Auf Bildern des amerikanischen Magazins “Newsweek” waren 1987 drei Offiziere der rechten Contra-Rebellen zu sehen, die aus einem Helikopter mit Rotem Kreuz stiegen. Dieser transportierte militärische Güter und elektronische Ausrüstungen zu den Contras in Nicaragua.

Auch im jugoslawischen Bürgerkrieg 1991/92 wurde das IKRK-Symbol mehrfach missbräuchlich verwendet. Der Angriff auf einen IKRK-Konvoi im Mai 1992 bei Sarajevo, bei dem ein Delegierter ums Leben kam, ist womöglich darauf zurückzuführen, dass die Konfliktparteien nicht mehr zwischen “echten” und “falschen” Rotkreuz-Fahrzeugen unterschieden haben. 1998 sollen serbische Truppen von Helikoptern mit Rotkreuz-Zeichen auf Flüchtlinge geschossen haben.

Missbräuche gab es in den Neunziger Jahren auch in den Bürgerkriegen und Unruhen im Kaukasus und in den zentralasiatischen Ex-Sowjetrepubliken. Milizen und Zivilisten missbrauchten hier das Emblem, um im Schutz des Roten Kreuzes in Ruhe ihrer Tätigkeit nachgehen zu können.

Auch im Bürgerkrieg im westafrikanischen Sierra Leone sollen Rebellen in einem Helikopter mit illegalem Rot-Kreuz-Emblem Waffen transportiert haben.

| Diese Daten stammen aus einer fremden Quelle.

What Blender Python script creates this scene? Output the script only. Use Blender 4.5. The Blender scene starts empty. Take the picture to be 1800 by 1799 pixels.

Das Internationale Komitee vom Roten Kreuz (IKRK) hat die Aufgabe, die Einhaltung der Genfer Konventionen weitweit zu überwachen.

Das IKRK, 1863 gegründet, ist das wohl älteste international tätige humanitäre Werk.

Seine weltweiten Aktivitäten beinhalten die Vermittlung zwischen Kriegsparteien, die Pflege von Verwundeten, den Besuch von Kriegsgefangenen und politischen Häftlingen, die Wiederherstellung des Kontakts zu Angehörigen, den Schutz der Zivilbevölkerung, die Versorgung mit Nahrungsmitteln und weitere Formen der Unterstützung von Konfliktopfern.